Lines containing the word "Python" should be extracted in full.

· · ·

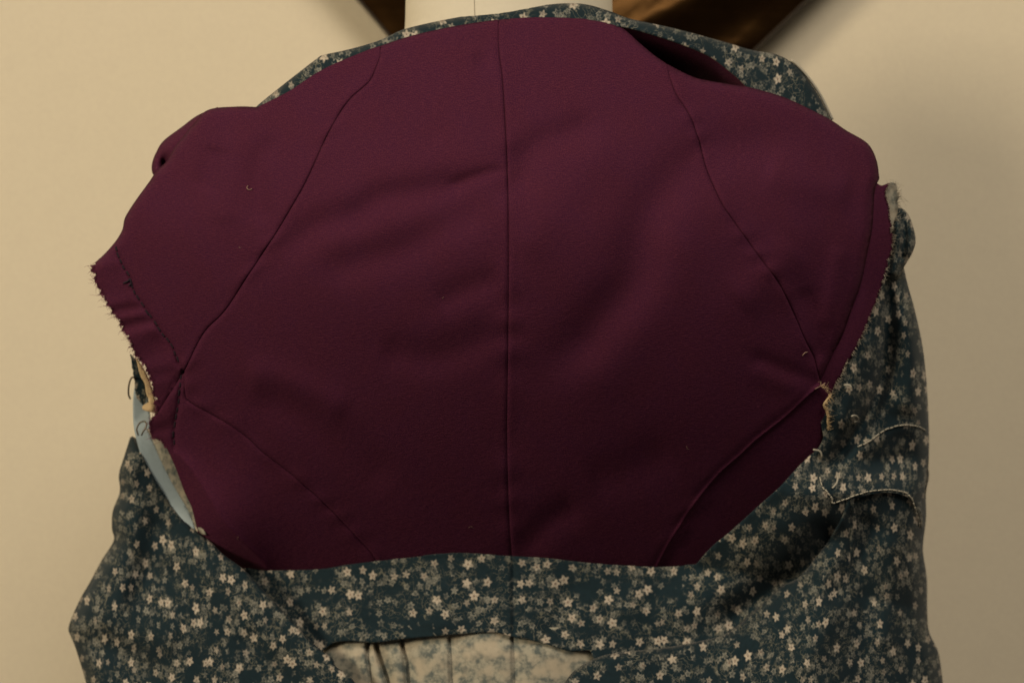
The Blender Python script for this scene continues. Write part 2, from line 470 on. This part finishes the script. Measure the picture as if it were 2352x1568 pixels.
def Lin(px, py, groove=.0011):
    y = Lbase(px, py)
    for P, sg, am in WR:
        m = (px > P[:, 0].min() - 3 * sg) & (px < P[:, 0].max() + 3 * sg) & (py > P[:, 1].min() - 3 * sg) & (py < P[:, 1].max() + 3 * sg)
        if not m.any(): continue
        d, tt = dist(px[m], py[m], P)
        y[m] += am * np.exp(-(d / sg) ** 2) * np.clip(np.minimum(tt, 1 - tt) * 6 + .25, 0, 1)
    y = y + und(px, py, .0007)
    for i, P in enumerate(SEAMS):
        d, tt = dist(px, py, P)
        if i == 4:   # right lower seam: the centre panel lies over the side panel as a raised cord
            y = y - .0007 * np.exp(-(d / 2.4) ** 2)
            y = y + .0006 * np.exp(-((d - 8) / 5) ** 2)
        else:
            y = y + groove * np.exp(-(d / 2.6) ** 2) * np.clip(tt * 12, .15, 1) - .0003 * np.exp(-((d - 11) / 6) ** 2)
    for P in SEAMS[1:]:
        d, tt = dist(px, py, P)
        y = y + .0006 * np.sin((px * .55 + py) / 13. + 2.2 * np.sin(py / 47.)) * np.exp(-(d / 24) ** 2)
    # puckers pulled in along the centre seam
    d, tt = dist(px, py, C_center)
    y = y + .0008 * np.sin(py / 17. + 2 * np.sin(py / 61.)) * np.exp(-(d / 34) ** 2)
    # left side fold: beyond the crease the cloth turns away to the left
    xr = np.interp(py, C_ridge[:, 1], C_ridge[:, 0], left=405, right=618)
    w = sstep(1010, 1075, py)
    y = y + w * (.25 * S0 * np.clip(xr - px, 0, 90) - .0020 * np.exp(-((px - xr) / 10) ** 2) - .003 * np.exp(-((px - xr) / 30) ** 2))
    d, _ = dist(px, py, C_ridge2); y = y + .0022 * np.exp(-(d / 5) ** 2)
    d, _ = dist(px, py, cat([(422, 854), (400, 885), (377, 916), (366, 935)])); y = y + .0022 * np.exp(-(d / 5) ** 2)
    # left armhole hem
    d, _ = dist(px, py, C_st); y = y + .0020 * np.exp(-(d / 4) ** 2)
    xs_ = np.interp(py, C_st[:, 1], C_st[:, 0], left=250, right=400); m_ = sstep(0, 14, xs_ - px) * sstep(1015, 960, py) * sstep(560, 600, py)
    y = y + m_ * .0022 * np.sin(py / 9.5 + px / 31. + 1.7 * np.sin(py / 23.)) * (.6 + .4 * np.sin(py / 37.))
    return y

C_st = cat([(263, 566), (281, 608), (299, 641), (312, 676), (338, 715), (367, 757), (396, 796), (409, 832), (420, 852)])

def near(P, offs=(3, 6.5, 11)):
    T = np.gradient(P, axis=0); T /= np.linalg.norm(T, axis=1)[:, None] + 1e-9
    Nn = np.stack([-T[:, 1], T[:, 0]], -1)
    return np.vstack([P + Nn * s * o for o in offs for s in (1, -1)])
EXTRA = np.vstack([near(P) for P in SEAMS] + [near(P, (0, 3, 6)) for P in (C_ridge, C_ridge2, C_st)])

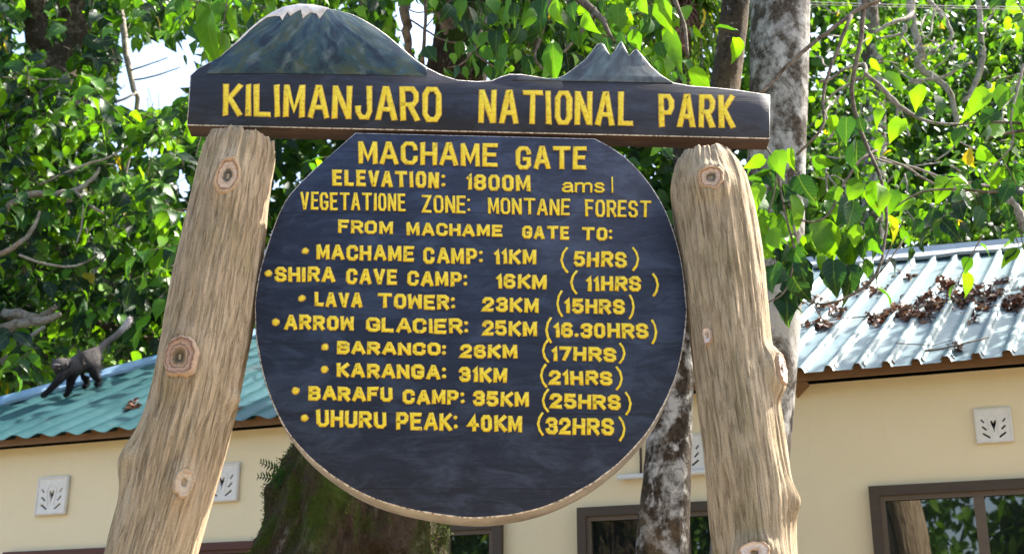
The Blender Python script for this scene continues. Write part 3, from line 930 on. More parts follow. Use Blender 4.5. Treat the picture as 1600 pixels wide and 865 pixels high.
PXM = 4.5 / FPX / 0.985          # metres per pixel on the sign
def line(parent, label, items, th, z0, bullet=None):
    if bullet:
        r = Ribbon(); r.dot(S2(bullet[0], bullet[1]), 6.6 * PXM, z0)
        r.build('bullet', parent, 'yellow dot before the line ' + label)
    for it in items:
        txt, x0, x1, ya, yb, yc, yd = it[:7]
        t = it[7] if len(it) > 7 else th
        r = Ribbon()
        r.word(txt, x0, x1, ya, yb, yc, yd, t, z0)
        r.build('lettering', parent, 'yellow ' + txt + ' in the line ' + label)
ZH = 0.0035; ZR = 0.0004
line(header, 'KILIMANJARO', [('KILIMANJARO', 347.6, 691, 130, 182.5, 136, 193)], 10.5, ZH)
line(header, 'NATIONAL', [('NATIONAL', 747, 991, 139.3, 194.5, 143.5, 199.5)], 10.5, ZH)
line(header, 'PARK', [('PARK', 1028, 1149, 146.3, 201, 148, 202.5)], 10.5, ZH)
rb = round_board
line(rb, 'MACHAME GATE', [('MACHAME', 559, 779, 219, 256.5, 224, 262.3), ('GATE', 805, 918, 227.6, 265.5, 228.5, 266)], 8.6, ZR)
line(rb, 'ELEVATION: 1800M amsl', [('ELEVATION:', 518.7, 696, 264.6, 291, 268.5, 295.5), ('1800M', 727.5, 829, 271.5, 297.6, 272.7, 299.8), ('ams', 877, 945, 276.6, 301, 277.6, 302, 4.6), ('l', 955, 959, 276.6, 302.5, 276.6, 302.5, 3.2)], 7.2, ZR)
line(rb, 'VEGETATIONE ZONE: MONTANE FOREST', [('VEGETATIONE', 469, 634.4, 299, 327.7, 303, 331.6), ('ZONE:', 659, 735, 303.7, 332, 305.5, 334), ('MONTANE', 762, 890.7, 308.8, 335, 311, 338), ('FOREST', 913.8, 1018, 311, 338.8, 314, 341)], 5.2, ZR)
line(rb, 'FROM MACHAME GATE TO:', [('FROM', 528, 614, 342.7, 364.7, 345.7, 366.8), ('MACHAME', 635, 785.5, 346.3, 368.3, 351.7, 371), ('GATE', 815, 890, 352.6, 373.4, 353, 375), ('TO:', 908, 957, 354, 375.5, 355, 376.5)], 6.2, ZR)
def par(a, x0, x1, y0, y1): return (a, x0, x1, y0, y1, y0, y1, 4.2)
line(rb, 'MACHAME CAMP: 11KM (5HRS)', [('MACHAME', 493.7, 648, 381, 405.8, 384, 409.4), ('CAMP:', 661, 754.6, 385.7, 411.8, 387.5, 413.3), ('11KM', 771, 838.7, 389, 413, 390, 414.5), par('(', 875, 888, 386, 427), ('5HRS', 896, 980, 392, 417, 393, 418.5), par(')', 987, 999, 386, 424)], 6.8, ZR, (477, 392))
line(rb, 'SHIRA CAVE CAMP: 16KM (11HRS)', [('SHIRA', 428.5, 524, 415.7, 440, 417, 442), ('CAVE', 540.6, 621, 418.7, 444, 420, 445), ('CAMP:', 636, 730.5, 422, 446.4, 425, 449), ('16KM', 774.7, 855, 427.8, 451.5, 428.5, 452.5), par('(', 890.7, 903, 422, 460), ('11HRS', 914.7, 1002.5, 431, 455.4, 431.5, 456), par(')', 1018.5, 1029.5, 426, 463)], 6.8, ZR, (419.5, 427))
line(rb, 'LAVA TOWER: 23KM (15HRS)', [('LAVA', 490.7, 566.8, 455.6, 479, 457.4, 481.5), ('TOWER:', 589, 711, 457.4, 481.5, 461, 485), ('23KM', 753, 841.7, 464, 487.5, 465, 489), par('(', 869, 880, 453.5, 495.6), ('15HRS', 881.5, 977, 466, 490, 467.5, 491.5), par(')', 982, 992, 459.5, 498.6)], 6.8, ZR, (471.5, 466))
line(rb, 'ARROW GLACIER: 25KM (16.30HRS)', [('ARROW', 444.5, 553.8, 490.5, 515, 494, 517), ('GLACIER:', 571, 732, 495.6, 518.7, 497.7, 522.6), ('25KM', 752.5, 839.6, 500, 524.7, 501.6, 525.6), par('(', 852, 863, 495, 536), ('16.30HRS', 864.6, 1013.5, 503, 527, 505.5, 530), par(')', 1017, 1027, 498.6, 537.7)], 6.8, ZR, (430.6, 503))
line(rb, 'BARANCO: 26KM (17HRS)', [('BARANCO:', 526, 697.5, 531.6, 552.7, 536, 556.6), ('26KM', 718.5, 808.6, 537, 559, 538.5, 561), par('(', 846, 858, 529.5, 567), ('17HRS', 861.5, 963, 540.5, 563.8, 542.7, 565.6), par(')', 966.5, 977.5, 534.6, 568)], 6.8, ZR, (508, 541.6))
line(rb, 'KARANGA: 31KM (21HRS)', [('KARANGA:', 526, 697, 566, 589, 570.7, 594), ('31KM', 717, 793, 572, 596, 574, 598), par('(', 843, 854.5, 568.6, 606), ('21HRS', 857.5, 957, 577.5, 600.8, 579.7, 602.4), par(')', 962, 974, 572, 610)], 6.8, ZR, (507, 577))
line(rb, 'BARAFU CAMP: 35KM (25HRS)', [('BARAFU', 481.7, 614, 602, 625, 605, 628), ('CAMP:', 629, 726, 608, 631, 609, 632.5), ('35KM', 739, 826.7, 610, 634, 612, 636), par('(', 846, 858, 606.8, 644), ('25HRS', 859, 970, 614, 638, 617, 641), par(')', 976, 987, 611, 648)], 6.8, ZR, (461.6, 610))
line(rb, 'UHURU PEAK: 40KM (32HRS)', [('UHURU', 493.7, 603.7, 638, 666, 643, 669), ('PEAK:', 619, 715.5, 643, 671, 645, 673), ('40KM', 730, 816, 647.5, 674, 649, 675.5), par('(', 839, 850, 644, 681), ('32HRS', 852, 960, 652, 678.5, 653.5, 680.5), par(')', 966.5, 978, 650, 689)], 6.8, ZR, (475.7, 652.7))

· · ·

Written solution:
The Blender Python script for this scene continues. Write part 2, from line 470 on. This part finishes the script. Measure the picture as if it were 2352x1568 pixels.
The Blender Python script for this scene continues. Write part 3, from line 930 on. More parts follow. Use Blender 4.5. Treat the picture as 1600 pixels wide and 865 pixels high.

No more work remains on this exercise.